Amazon's Blink team just solved one of home security's most annoying problems with what started as a kitchen counter science project. The new Blink Arc accessory transforms two separate cameras into a single 180-degree surveillance system, eliminating the blind spots that make traditional pan-tilt cameras vulnerable to the classic "Mission Impossible duck-and-dodge" scenario.
"There's this fatal flaw with pan/tilt cameras," Jonathan Cohn, head of product at Blink, told Wired at Amazon's fall hardware event. "The cliché Mission Impossible scene, where they wait for the motorized pan/tilt to turn the other way and duck behind."

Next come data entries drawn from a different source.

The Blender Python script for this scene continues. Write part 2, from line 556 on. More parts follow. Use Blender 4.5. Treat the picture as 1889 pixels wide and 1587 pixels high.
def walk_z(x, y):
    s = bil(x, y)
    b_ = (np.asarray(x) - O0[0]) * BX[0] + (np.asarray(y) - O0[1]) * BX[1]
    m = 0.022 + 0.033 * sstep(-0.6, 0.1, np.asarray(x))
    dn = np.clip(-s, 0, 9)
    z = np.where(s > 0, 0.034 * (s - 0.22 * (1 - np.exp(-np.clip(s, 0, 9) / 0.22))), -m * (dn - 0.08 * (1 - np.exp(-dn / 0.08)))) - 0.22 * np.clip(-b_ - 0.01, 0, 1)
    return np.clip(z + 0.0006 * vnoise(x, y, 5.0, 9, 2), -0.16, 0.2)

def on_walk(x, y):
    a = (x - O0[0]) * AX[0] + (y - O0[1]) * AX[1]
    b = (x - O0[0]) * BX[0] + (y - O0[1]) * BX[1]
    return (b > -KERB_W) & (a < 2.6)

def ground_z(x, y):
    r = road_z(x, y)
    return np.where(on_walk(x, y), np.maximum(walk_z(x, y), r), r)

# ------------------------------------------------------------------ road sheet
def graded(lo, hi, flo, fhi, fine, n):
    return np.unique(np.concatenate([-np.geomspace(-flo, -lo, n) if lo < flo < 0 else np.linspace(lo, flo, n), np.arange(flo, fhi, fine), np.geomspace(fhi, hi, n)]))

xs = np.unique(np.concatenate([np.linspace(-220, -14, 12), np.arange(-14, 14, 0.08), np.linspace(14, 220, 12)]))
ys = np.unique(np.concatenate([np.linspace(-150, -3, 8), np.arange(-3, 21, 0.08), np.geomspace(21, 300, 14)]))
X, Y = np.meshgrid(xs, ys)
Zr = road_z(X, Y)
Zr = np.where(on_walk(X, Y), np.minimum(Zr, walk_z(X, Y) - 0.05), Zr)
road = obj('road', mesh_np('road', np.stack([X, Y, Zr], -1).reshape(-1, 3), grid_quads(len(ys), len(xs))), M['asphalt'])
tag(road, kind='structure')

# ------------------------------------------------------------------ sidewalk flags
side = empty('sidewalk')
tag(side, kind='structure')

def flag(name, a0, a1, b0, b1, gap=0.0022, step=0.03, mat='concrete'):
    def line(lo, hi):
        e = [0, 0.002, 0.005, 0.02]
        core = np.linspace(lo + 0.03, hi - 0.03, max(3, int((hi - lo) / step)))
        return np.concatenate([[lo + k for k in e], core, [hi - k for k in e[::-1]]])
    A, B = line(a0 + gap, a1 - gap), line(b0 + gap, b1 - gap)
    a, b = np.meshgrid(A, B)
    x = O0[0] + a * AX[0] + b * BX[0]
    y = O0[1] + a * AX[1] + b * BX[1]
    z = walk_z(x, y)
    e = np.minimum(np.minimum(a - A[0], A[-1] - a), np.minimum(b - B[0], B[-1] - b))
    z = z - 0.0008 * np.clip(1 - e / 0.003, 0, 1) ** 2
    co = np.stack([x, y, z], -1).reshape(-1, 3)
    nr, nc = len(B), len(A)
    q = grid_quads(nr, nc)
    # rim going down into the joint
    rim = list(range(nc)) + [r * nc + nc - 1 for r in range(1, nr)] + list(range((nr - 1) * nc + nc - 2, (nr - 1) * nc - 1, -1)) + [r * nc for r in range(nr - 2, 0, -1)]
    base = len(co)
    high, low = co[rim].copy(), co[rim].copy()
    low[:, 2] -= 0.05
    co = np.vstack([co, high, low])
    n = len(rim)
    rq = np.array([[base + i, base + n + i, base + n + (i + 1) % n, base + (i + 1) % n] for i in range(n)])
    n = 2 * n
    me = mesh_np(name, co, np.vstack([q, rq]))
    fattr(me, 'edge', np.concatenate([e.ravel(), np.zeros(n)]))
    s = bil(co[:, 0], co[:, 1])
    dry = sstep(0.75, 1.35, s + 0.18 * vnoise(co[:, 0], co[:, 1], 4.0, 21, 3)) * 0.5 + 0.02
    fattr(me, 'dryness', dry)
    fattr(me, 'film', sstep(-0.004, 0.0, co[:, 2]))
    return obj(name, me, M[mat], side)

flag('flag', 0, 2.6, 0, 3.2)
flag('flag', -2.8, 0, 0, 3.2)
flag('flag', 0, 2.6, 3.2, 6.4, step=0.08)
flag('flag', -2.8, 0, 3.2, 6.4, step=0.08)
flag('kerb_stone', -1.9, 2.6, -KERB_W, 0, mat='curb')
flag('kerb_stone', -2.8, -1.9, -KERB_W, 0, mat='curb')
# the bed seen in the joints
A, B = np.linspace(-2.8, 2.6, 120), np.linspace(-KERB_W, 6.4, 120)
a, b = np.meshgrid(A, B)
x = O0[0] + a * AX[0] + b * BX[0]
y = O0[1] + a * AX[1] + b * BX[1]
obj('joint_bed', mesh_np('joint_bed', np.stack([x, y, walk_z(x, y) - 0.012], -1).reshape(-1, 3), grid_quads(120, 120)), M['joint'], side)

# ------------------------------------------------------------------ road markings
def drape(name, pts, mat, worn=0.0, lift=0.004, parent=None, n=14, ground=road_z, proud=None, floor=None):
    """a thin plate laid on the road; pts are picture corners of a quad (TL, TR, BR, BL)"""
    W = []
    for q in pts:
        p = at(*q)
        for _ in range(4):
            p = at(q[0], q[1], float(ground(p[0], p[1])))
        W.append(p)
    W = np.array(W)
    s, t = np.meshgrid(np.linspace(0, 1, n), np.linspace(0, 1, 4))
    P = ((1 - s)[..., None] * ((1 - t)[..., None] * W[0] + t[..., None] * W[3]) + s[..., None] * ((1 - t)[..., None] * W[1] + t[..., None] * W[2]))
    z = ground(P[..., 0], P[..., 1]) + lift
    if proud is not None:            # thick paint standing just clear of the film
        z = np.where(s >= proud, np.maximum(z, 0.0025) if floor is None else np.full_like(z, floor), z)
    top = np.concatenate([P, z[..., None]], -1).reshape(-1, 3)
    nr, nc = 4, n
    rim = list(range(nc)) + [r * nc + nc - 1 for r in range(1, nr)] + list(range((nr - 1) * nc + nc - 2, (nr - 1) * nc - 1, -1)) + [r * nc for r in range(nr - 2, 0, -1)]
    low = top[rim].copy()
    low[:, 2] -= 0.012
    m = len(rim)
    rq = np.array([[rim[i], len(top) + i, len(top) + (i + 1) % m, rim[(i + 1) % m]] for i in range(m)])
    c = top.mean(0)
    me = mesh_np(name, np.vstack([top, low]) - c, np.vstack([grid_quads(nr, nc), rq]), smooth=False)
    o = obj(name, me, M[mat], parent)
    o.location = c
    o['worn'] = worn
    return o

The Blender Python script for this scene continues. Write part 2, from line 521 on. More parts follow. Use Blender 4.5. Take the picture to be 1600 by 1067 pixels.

Cohn's solution emerged from pure DIY ingenuity. Working in his kitchen with snap mounts, hot glue, and a borrowed 3D printer from his kid, he cobbled together the first prototype in just weeks. The challenge was getting the angle just right so someone walking out of frame on one camera would seamlessly appear in the adjacent camera's view.
The breakthrough came when Blink's computer vision team figured out how to "dewarp" the stitched video feeds, creating what looks like a single, fluid 180-degree surveillance stream. AI tools handle the video stitching automatically through the Blink app - users simply designate cameras as "left" and "right" and get panoramic coverage.
What makes the Arc particularly clever is its compatibility with existing hardware. Current Blink Mini 2 owners can grab the $20 Arc mount and instantly upgrade their setup. The accessory houses two cameras at precisely the right angle and connects to a single outdoor power supply, with mounting options for horizontal, vertical, or eave installation.
The Arc launches alongside two new camera models - the Mini 2K+ and Outdoor 2K+ - that bump resolution from 1080p to 2K. But according to both Cohn and Jamie Simonoff, Ring's founder who now leads Amazon's home security division, the resolution upgrade isn't really about what you see on your phone screen.
"You may not notice a huge difference between 1080p and 2K on your phone screen, but it gives AI more data to analyze," Simonoff explained during the event. The extra pixels feed machine learning algorithms that reduce false alerts, summarize video clips, and curate highlight reels through features like Blink Moments.